*** Material provided

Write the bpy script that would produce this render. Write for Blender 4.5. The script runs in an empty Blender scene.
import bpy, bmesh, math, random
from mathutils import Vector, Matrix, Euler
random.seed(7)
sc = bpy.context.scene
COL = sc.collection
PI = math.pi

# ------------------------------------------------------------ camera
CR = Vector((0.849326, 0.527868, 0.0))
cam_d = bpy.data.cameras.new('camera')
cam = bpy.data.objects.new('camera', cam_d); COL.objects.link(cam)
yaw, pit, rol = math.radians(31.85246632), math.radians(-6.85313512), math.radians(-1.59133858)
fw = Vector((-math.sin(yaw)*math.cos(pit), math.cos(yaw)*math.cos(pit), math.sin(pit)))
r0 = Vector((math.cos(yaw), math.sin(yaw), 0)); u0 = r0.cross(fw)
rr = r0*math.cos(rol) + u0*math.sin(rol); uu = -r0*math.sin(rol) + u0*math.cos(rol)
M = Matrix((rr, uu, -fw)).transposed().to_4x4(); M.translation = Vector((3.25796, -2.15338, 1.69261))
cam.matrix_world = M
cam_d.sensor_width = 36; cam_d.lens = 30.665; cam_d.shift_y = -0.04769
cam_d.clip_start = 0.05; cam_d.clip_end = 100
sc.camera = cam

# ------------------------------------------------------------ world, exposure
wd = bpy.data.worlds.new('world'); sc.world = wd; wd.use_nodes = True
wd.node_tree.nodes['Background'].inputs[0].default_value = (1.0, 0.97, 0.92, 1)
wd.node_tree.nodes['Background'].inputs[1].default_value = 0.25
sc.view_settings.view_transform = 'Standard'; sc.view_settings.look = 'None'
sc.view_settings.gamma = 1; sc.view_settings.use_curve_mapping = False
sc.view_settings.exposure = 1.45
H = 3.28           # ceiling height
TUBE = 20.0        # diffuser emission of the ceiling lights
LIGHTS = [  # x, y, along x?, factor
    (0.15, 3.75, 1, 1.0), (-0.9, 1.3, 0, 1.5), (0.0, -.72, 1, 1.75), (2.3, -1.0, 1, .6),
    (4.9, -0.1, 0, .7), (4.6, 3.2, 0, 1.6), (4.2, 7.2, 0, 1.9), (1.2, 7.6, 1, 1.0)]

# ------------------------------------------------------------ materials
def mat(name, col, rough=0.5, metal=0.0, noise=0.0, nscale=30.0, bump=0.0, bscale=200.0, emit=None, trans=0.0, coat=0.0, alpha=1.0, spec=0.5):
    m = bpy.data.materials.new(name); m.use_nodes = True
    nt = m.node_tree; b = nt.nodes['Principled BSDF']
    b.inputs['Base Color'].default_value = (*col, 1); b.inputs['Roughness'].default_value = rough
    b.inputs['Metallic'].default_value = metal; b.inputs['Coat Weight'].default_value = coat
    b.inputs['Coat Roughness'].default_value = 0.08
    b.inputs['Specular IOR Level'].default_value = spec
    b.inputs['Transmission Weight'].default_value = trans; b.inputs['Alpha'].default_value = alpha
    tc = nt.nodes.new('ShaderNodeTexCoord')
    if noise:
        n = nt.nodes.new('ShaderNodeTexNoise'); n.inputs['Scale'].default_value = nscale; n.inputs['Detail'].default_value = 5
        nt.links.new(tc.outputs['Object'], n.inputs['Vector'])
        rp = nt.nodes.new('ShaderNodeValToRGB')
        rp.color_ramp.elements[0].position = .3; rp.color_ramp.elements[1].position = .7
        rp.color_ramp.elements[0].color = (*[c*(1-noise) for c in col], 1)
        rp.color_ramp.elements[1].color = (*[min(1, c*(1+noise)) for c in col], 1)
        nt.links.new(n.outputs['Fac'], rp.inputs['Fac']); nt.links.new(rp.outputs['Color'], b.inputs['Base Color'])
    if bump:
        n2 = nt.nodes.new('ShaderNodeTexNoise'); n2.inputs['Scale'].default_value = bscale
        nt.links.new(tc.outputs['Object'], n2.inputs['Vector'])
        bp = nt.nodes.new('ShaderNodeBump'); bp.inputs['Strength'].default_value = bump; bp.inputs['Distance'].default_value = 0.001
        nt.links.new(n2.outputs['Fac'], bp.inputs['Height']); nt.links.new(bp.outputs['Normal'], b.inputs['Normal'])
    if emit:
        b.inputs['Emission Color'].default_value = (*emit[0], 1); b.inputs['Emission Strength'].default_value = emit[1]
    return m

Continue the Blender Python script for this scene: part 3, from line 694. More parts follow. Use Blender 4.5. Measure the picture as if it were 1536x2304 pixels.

******

Set task → Output only the lines from the top of the entries through the one holding "PI = math.pi", copied exactly.

Exercise result →
Write the bpy script that would produce this render. Write for Blender 4.5. The script runs in an empty Blender scene.
import bpy, bmesh, math, random
from mathutils import Vector, Matrix, Euler
random.seed(7)
sc = bpy.context.scene
COL = sc.collection
PI = math.pi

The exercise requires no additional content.